*Supplied information:*

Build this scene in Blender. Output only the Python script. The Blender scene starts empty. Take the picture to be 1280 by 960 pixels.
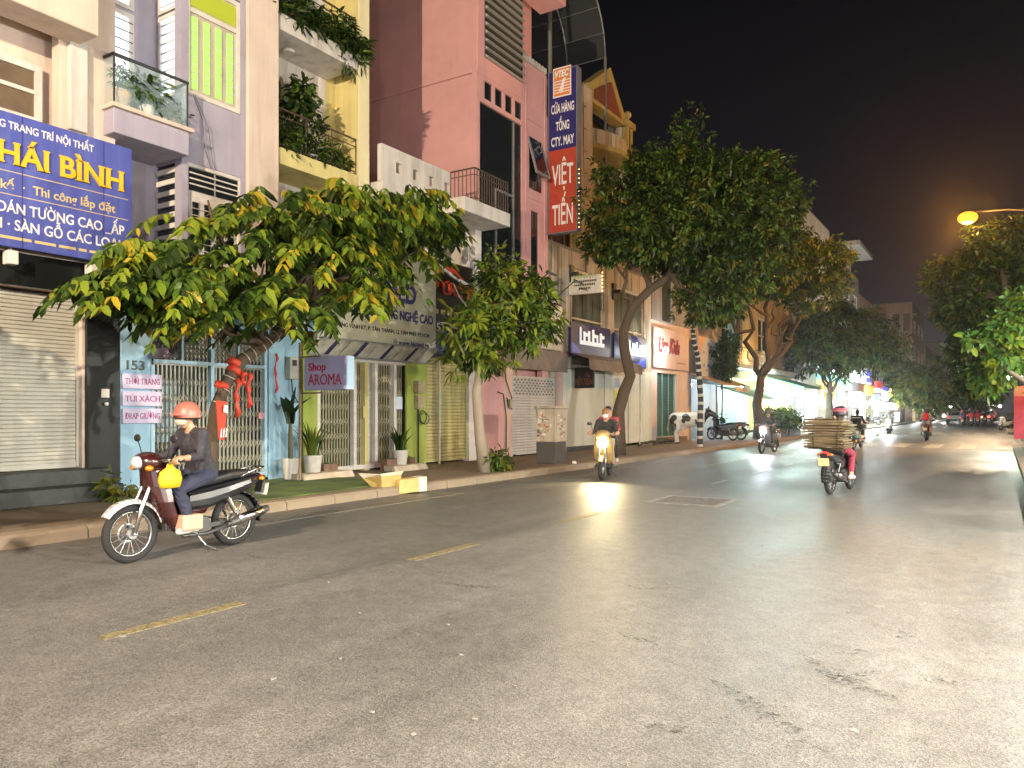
import bpy, math, random
import numpy as np
from mathutils import Vector, Matrix
random.seed(7); RNG = np.random.default_rng(7)
S = bpy.context.scene
COL = S.collection
R = math.radians

# ---------------------------------------------------------------- camera
FPX, VX, HY, EYE = 962.0, 1250.0, 514.0, 1.5
TH = math.atan((VX - 640) / FPX)
cam = bpy.data.cameras.new('camera'); cam.sensor_width = 36; cam.lens = 36 * FPX / 1280
cam.clip_start = .05; cam.clip_end = 1500
co = bpy.data.objects.new('camera', cam); COL.objects.link(co)
co.location = (0, 0, EYE); co.rotation_euler = (math.pi / 2, 0, TH); cam.shift_y = (HY - 480) / 1280
S.camera = co

# ---------------------------------------------------------------- night sky, exposure
W = bpy.data.worlds.new('World'); S.world = W; W.use_nodes = True
nt = W.node_tree; nt.nodes.clear()
o_ = nt.nodes.new('ShaderNodeOutputWorld'); b_ = nt.nodes.new('ShaderNodeBackground')
tc = nt.nodes.new('ShaderNodeTexCoord'); sx = nt.nodes.new('ShaderNodeSeparateXYZ'); rp = nt.nodes.new('ShaderNodeValToRGB')
nt.links.new(tc.outputs['Generated'], sx.inputs[0]); nt.links.new(sx.outputs['Z'], rp.inputs[0])
nt.links.new(rp.outputs[0], b_.inputs[0]); nt.links.new(b_.outputs[0], o_.inputs[0])
cr = rp.color_ramp; cr.elements[0].position = 0; cr.elements[0].color = (.034, .028, .037, 1)
cr.elements[1].position = .5; cr.elements[1].color = (.003, .003, .0038, 1)
e = cr.elements.new(.2); e.color = (.011, .0098, .0135, 1)
b_.inputs[1].default_value = 1.0
S.view_settings.view_transform = 'Standard'; S.view_settings.look = 'None'
S.view_settings.exposure = 0; S.view_settings.gamma = 1; S.view_settings.use_curve_mapping = False
try:
    S.cycles.use_denoising = True; S.cycles.use_light_tree = True
    S.cycles.sample_clamp_indirect = 4; S.cycles.max_bounces = 6; S.cycles.transparent_max_bounces = 12
    S.cycles.caustics_reflective = False; S.cycles.caustics_refractive = False
except Exception: pass

# ---------------------------------------------------------------- pixel (of the 1280x960 photo) -> point on a real plane
def ray(px, py):
    x = (px - 640) / FPX; up = (HY - py) / FPX
    return (x * math.cos(TH) - math.sin(TH), x * math.sin(TH) + math.cos(TH), up)
FX = -12.3
def onX(px, py, X=FX):
    d = ray(px, py); t = X / d[0]; return d[1] * t, EYE + d[2] * t
def onY(px, py, Y):
    d = ray(px, py); t = Y / d[1]; return d[0] * t, EYE + d[2] * t
def onG(px, py, z=0):
    d = ray(px, py); t = (z - EYE) / d[2]; return d[0] * t, d[1] * t
def Yx(px, X=FX): return onX(px, 480, X)[0]
def Zx(px, py, X=FX): return onX(px, py, X)[1]
def atd(px, py, depth):
    d = ray(px, py); f = -d[0] * math.sin(TH) + d[1] * math.cos(TH)
    return Vector((d[0], d[1], d[2])) * (depth / f) + Vector((0, 0, EYE))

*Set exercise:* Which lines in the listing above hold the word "scene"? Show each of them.

*Correct result:*
Build this scene in Blender. Output only the Python script. The Blender scene starts empty. Take the picture to be 1280 by 960 pixels.
S = bpy.context.scene